The fall of heavy-hitting financials and materials sectors, which steadied the market earlier in the year, was behind June’s plummeting market value, said Active Quantitative Equities head of portfolio management Bruce Apted. “With rates moving higher there is now a greater risk of an economic slowdown, a softer housing market and lower loan growth, all of which has negative implications for the profitability of many financial companies, especially the banks.
“The materials sector is also looking less resilient as risks of softening global growth increase.”
On Thursday, Commonwealth Bank hiked mortgage rates by a hefty 1.4 per cent.
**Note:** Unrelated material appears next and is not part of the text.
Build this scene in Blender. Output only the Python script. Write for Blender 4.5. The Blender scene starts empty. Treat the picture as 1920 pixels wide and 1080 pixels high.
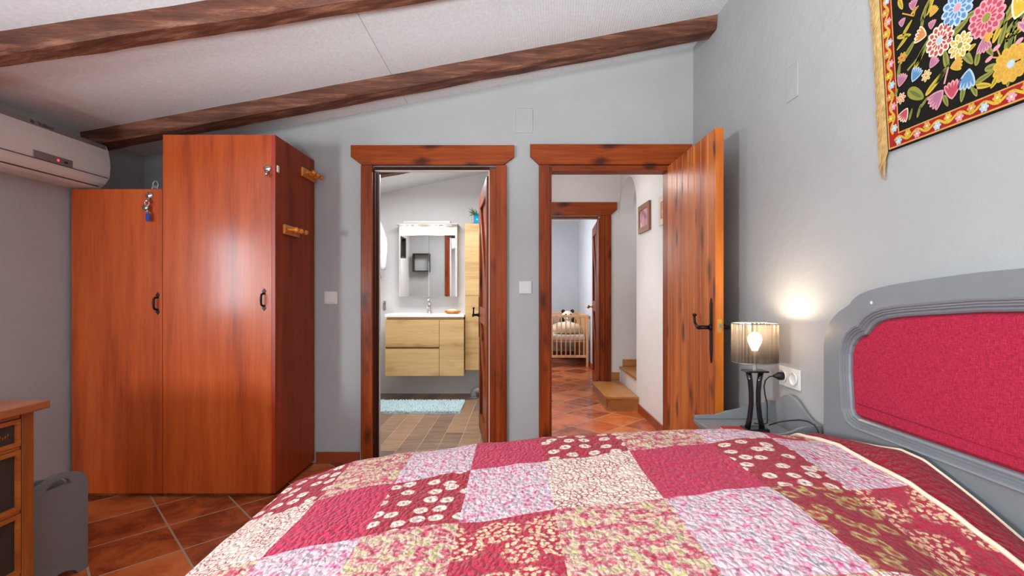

The RBA is expected to make another rate rise at Tuesday’s meeting amid ballooning inflation and resilient consumer spending.
Wall Street recorded broad losses overnight after Federal Bank chairman Jerome Powell signalled the window for wrestling inflation was closing and acknowledged there was a mounting risk of rates hikes pushing the US into a recession. His warning echoed earlier comments from Reserve Bank Governor Philip Lowe.
Tweet of the day:
Quote of the day: ”There’s a clock running here. The risk is that because of the multiplicity of shocks you start to transition into a higher-inflation regime. Our job is literally to prevent that from happening, and we will prevent that from happening ... Is there a risk we would go too far? Certainly there’s a risk. The bigger mistake to make, let’s put it that way, would be to fail to restore price stability. ” US Federal Bank chairman Jerome Powell on the risk of rate rises causing a recession.